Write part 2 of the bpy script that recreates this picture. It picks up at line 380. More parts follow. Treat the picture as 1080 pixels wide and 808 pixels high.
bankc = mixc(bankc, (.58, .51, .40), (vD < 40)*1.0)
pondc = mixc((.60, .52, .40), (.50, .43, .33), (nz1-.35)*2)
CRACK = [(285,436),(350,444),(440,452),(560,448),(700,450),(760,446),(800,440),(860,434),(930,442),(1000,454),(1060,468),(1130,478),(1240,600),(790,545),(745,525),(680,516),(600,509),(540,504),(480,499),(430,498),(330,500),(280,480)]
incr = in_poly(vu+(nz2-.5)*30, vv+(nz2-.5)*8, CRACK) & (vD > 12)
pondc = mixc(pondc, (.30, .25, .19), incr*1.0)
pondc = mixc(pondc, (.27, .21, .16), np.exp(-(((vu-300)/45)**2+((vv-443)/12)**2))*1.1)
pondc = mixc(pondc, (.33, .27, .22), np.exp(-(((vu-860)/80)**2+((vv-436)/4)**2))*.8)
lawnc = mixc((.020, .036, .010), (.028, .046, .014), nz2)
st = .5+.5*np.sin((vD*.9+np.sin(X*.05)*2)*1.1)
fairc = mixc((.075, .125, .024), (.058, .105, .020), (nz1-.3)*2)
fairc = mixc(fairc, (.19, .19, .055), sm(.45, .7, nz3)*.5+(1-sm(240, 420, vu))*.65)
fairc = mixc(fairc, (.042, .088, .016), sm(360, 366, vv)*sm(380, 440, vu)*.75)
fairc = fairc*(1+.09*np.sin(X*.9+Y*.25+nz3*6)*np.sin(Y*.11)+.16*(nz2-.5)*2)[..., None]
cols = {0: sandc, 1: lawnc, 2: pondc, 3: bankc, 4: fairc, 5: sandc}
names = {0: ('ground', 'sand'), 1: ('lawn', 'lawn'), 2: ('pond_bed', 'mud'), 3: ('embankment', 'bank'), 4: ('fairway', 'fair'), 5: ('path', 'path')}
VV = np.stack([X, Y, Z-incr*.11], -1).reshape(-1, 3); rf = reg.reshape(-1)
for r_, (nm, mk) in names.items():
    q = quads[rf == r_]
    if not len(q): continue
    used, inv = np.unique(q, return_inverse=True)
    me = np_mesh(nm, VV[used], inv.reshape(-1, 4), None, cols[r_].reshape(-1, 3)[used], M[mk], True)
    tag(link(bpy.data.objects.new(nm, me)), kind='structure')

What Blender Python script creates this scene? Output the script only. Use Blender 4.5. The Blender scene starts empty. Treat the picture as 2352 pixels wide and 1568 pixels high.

* Short problem:
Transcribe the records above exactly, beginning at the line that contains "if not len(q): continue" and ending with the line that contains "tag(link(bpy.data.objects.new(nm, me)), kind='structure')", both included, and nothing else.

* Response for this exercise:
    if not len(q): continue
    used, inv = np.unique(q, return_inverse=True)
    me = np_mesh(nm, VV[used], inv.reshape(-1, 4), None, cols[r_].reshape(-1, 3)[used], M[mk], True)
    tag(link(bpy.data.objects.new(nm, me)), kind='structure')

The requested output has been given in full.